According to an article in the Washington Post:
Some 3,100 students accepted as freshman by the University of Florida for the fall got a big surprise along with their congratulations notices: They were told that the acceptance was contingent on their agreement to spend their first year taking classes online as part of a new program….
The… applicants accepted this way to the university — above and beyond the approximately 12,000 students offered traditional freshman slots — did not apply to the online program. Nor were they told that there was a chance that they would be accepted with the online caveat. They wound up as part of an admissions experiment.

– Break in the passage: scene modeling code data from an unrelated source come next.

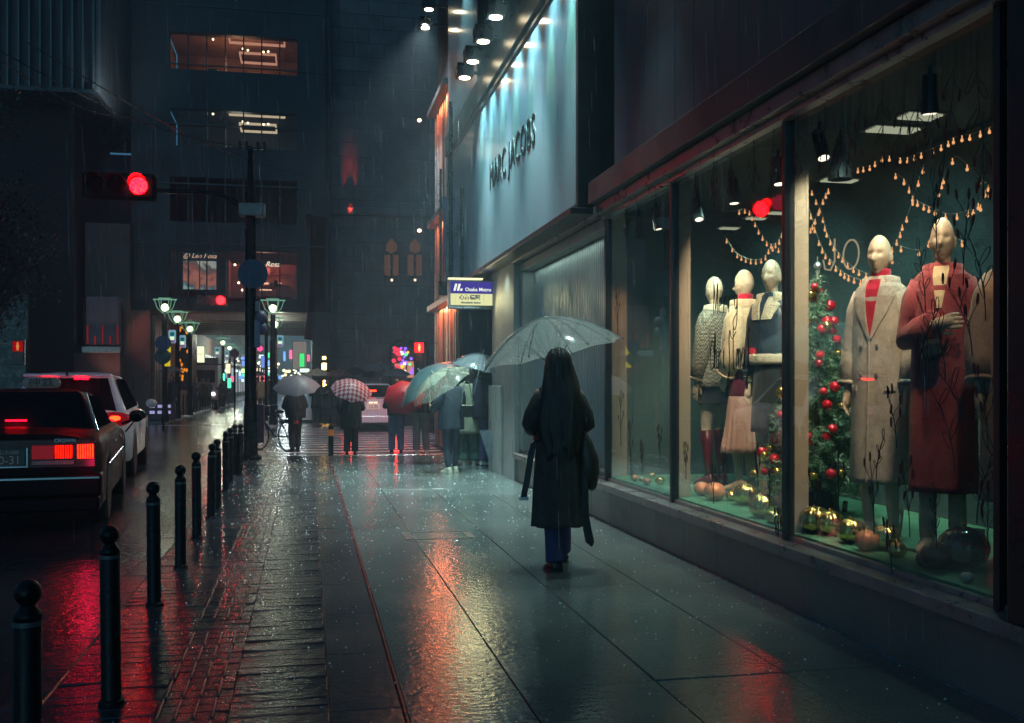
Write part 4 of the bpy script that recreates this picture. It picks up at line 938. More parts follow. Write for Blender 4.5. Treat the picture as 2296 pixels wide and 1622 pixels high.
# ================================================================ PEOPLE
m_skin=M('skin',(.35,.2,.14),.55,var=.08); m_mann=M('mannequin_shell',(.50,.38,.29),.42,var=.06,scale=3)
m_hair=M('black_hair',(.022,.018,.017),.34,var=.6,scale=30,stretch=(6,6,.4),bump=.5,bscale=60)
m_coat=M('black_wool_coat',(.055,.05,.045),.75,var=.3,scale=20,bump=.3,bscale=150,spec=.25)
m_navy2=M('navy_cloth',(.04,.055,.09),.8,var=.25,scale=12,bump=.2,bscale=90)
m_jean=M('blue_denim',(.03,.035,.11),.8,var=.3,scale=14,bump=.2,bscale=120)
m_olive=M('olive_coat',(.24,.26,.18),.8,var=.2,scale=9)
m_greyt=M('grey_trousers',(.2,.19,.2),.85,var=.2,scale=9)
m_dark=M('charcoal_cloth',(.02,.022,.026),.8,var=.3,scale=9)
m_leather=M('black_leather',(.01,.01,.011),.25,var=.2,bump=.15,bscale=60)
m_shoe=M('white_sneaker',(.8,.78,.66),.5,var=.1)
m_bag=M('brown_bag',(.03,.022,.016),.4,var=.3,bump=.3,bscale=25)
def gau(d,s): return math.exp(-(d/s)**2)
def head_fn(s):
    def fn(p):
        x,y,z=p.x,p.y,p.z; t=max(0,-z/.115)
        nx=x*(1-.30*t**1.3)*(1 if z<0 else 1-.05*(z/.115)); ny=y
        if y<0: ny=y*(1.08-.42*t)            # back of skull
        else: ny=y*(1-.02*t)
        if y>0:
            f=max(0,y/.09)
            ny-= .014*f*(gau(x-.034,.020)+gau(x+.034,.020))*gau(z-.008,.015)      # sockets
            ny+= .002*f*gau(z-.034,.012)*gau(x,.05)                               # brow
            ny+= .030*f*gau(x,.011)*(gau(z+.030,.014)+.62*gau(z+.012,.018))       # nose
            ny+= .008*f*gau(x,.024)*(gau(z+.058,.006)+gau(z+.071,.007))           # lips
            ny-= .007*f*gau(x,.024)*gau(z+.0645,.003)
            ny-= .006*f*gau(x,.03)*gau(z+.083,.008)
            ny+= .010*f*gau(x,.026)*gau(z+.100,.014)                              # chin
            ny-= .008*f*(gau(x-.052,.02)+gau(x+.052,.02))*gau(z+.06,.03)          # cheeks
        return Vector((nx,ny,z))*s
    return fn
def add_head(b,c,yaw=0,s=1,pitch=0,n=44,m=44):
    rot=Matrix.Rotation(yaw,3,'Z')@Matrix.Rotation(pitch,3,'X')
    b.ell(c,(.074,.094,.117),n,m,rot,head_fn(s))
    for q in (-1,1): b.ell(Vector(c)+rot@Vector((q*.074*s,-.008*s,-.012*s)),(.010*s,.018*s,.031*s),10,8,rot@Matrix.Rotation(q*.3,3,'Z'))
def hand(b,wrist,d,up,s=1,curl=.5,side=1):
    """palm + five fingers; d = direction of hand, up = back-of-hand normal"""
    d=Vector(d).normalized(); up=Vector(up); up=(up-d*up.dot(d)).normalized(); a=d.cross(up)*side; w=Vector(wrist)
    b.tube([w,w+d*.03*s,w+d*.085*s],[.024*s,.03*s,.026*s],10,round_=True)
    b.tube([w+d*.03*s+a*.012*s,w+d*.085*s+a*.026*s],[.018*s,.014*s],8,round_=True); b.tube([w+d*.03*s-a*.012*s,w+d*.085*s-a*.026*s],[.018*s,.014*s],8,round_=True)
    for k,(o_,l) in enumerate(((.033,.068),(.012,.078),(-.010,.072),(-.031,.056))):
        p=w+d*.085*s+a*o_*s; dd=d.copy(); pts=[p-d*.01*s]; 
        for j,fr in enumerate((.45,.32,.23)):
            pts.append(pts[-1]+dd*(l*fr*s+ (.01*s if j==0 else 0))); dd=(dd-up*curl*(.8+.12*k)).normalized()
        b.tube(pts,[.0095*s,.009*s,.0082*s,.0072*s],8,round_=True)
    p=w+d*.025*s+a*.024*s; b.tube([p,p+(d*.6+a*.8-up*.3).normalized()*.04*s,p+(d*.6+a*.8-up*.3).normalized()*.04*s+(d*.9+a*.2-up*.4*curl).normalized()*.04*s],[.013*s,.011*s,.009*s],8,round_=True)
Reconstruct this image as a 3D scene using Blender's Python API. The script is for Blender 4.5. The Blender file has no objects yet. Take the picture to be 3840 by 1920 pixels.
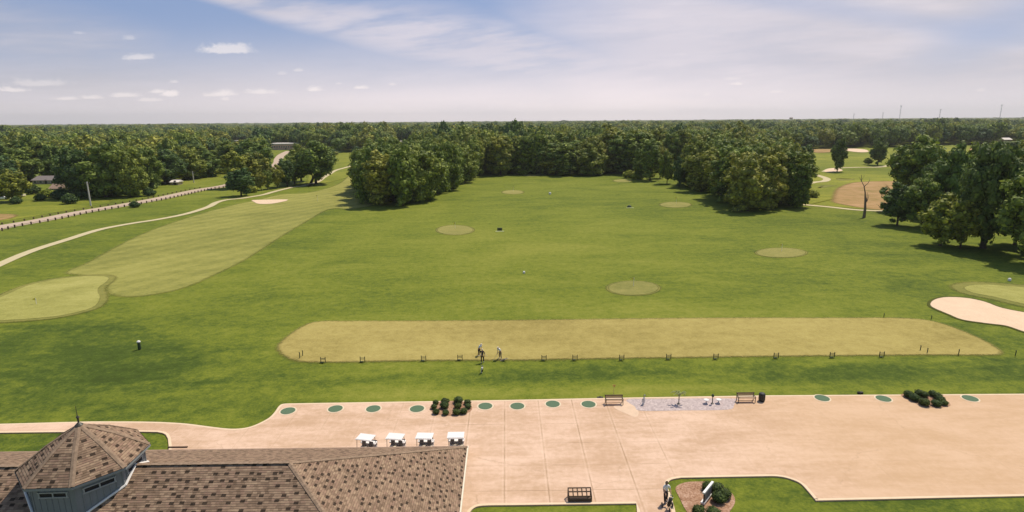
import bpy, bmesh, math, random
import numpy as np
from mathutils import Vector, Matrix
D=bpy.data; sc=bpy.context.scene; COL=sc.collection
R=math.radians
# ---------------------------------------------------------------- camera, sky, sun, exposure
F=2200.; CH=28.; PITCH=R(12.98); YAW=R(.566); ROLL=R(-.418)
fwd=Vector((math.sin(YAW)*math.cos(PITCH),math.cos(YAW)*math.cos(PITCH),-math.sin(PITCH)))
rt=Vector((math.cos(YAW),-math.sin(YAW),0)); up=rt.cross(fwd)
RX=math.cos(ROLL)*rt+math.sin(ROLL)*up; UX=-math.sin(ROLL)*rt+math.cos(ROLL)*up
cam=D.cameras.new('camera'); co=D.objects.new('camera',cam); COL.objects.link(co); sc.camera=co
cam.sensor_width=36; cam.lens=F/3840*36; cam.clip_end=40000; cam.clip_start=.1
M3=Matrix((RX,UX,-fwd)).transposed(); co.matrix_world=Matrix.Translation((0,0,CH))@M3.to_4x4()
def proj(p):
    d=Vector(p)-Vector((0,0,CH)); z=d.dot(fwd)
    if z<.1: return -9e9,0,z
    return 1920+F*d.dot(RX)/z, 960-F*d.dot(UX)/z, z
def ray(x,y): return (x-1920)/F*RX-(y-960)/F*UX+fwd
def G(x,y,z=0.):
    d=ray(x,y); t=(z-CH)/d.z; return Vector((t*d.x,t*d.y,z))
SUN_EL=R(60); SUN_AZ=R(42)      # azimuth clockwise from +Y (view direction)
sdir=Vector((math.sin(SUN_AZ)*math.cos(SUN_EL),math.cos(SUN_AZ)*math.cos(SUN_EL),math.sin(SUN_EL)))
sl=D.lights.new('sun','SUN'); sl.energy=4.1; sl.angle=R(.53); sl.color=(1,.90,.74)
so=D.objects.new('sun',sl); COL.objects.link(so); so.rotation_euler=sdir.to_track_quat('Z','Y').to_euler()
sc.view_settings.view_transform='Standard'; sc.view_settings.look='None'; sc.view_settings.exposure=.08; sc.view_settings.gamma=1
sc.cycles.max_bounces=6; sc.cycles.transparent_max_bounces=16; sc.cycles.volume_bounces=0

class NT:
    """small expression builder for shader nodes"""
    def __init__(s,t): s.t=t
    def n(s,k,**kw):
        x=s.t.nodes.new(k)
        for a,b in kw.items(): setattr(x,a,b)
        return x
    def put(s,sock,v):
        if isinstance(v,X): s.t.links.new(v.s,sock)
        elif v is not None: sock.default_value=v
    def math(s,op,a,b=None,c=None,clamp=False):
        x=s.n('ShaderNodeMath',operation=op,use_clamp=clamp); s.put(x.inputs[0],a); s.put(x.inputs[1],b)
        if c is not None: s.put(x.inputs[2],c)
        return X(s,x.outputs[0])
    def mix(s,f,a,b,mode='MIX'):
        x=s.n('ShaderNodeMix',data_type='RGBA',blend_type=mode,clamp_factor=True)
        s.put(x.inputs[0],f)
        for i,v in ((6,a),(7,b)): s.put(x.inputs[i], v if isinstance(v,X) else (*v[:3],1))
        return X(s,x.outputs[2])
    def xyz(s,v):
        x=s.n('ShaderNodeSeparateXYZ'); s.put(x.inputs[0],v); return [X(s,o) for o in x.outputs]
    def vec(s,a,b,c=0.):
        x=s.n('ShaderNodeCombineXYZ')
        for i,v in enumerate((a,b,c)): s.put(x.inputs[i],v)
        return X(s,x.outputs[0])
    def noise(s,v,scale,detail=3.,rough=.55,dist=0.):
        x=s.n('ShaderNodeTexNoise'); s.put(x.inputs['Vector'],v); s.put(x.inputs['Scale'],scale)
        x.inputs['Detail'].default_value=detail; x.inputs['Roughness'].default_value=rough; x.inputs['Distortion'].default_value=dist
        return X(s,x.outputs['Fac'])
    def white(s,v):
        x=s.n('ShaderNodeTexWhiteNoise',noise_dimensions='3D'); s.put(x.inputs['Vector'],v); return X(s,x.outputs['Value'])
    def ss(s,v,a,b,c=0.,d=1.):
        x=s.n('ShaderNodeMapRange',interpolation_type='SMOOTHSTEP'); s.put(x.inputs[0],v)
        for i,q in enumerate((a,b,c,d)): s.put(x.inputs[i+1],q)
        return X(s,x.outputs[0])
    def ramp(s,f,stops):
        x=s.n('ShaderNodeValToRGB'); s.put(x.inputs[0],f); e=x.color_ramp.elements
        while len(e)<len(stops): e.new(.5)
        for k,(p,c) in enumerate(stops): e[k].position=p; e[k].color=(*c,1)
        return X(s,x.outputs[0])
class X:
    def __init__(s,n,k): s.n=n; s.s=k
    def __add__(s,o): return s.n.math('ADD',s,o)
    def __radd__(s,o): return s.n.math('ADD',o,s)
    def __sub__(s,o): return s.n.math('SUBTRACT',s,o)
    def __rsub__(s,o): return s.n.math('SUBTRACT',o,s)
    def __mul__(s,o): return s.n.math('MULTIPLY',s,o)
    def __rmul__(s,o): return s.n.math('MULTIPLY',o,s)
    def __truediv__(s,o): return s.n.math('DIVIDE',s,o)
def fl(a): return a.n.math('FLOOR',a)
def mx(a,b): return a.n.math('MAXIMUM',a,b)
def ab(a): return a.n.math('ABSOLUTE',a)

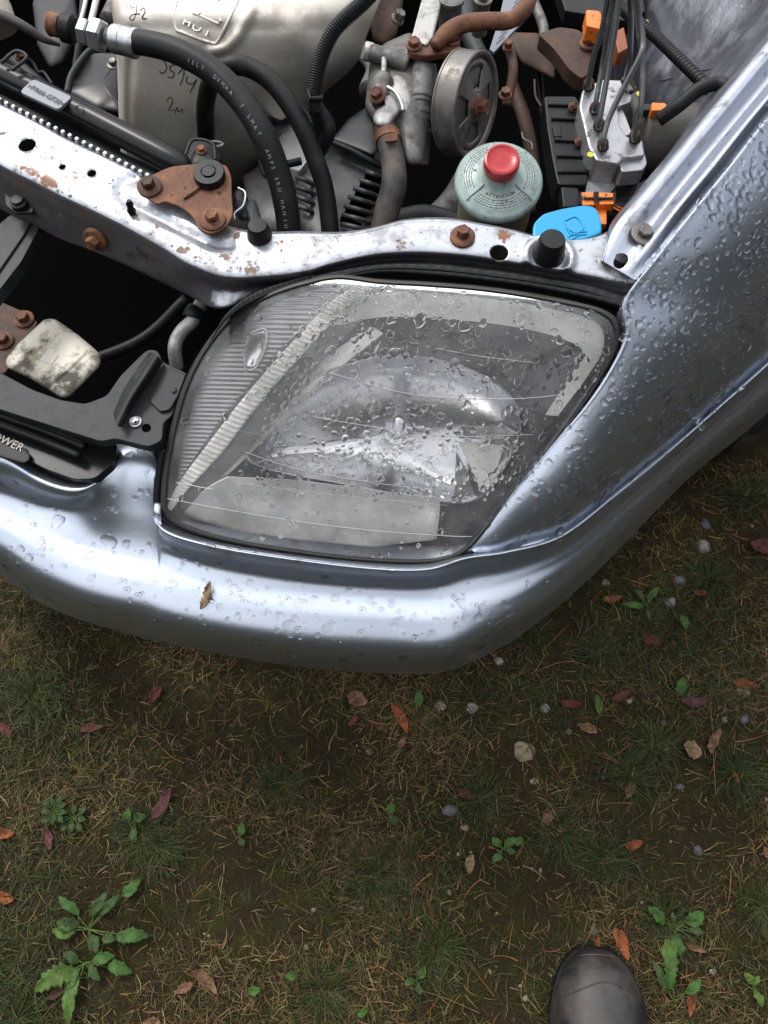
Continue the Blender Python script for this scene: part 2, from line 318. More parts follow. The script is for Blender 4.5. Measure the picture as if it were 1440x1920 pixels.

Welcome to the future of college admissions. American college students will no longer be merely accepted, rejected or wait-listed at college. Now there is a third option. Apparently they can be University of Phoenix-ed.
They can be told that they might be able to get into the college that they want, eventually, but only if they pay $4,700 for the program and take it in an unpleasant, untested way.
It’s really a very creative move on University of Florida’s part, but it’s pretty terrible for students.
Many state colleges and universities have had something a little like this for decades. Marginal students are sometimes allowed to attend the school through a year-long period of enrollment in a college of continuing education, the non-degree granting open admissions schools run to provide classes for members of the local community. They’re sort of like community colleges. It’s long been a good way for people who, say, didn’t earn good high school grades to still get into good colleges. It’s also usually a specific agreement between the university and the student (and the credits transfer automatically), so it’s safer than attending another school and attempting to transfer.
But the forced online option is trouble for one specific reason: online college has a notoriously low completion rate. It’s pretty hard for students to focus closely enough to earn an entire year of college credits online. And students forced into this program also won’t be able to enroll somewhere else, so the program could actually reduce their chances of ever graduating from college, anywhere.
Note that all students already have the option to go the University of Florida online. If they want to do that they can just apply. The fact that they aren’t doing this indicates that it’s probably not an option that interests them.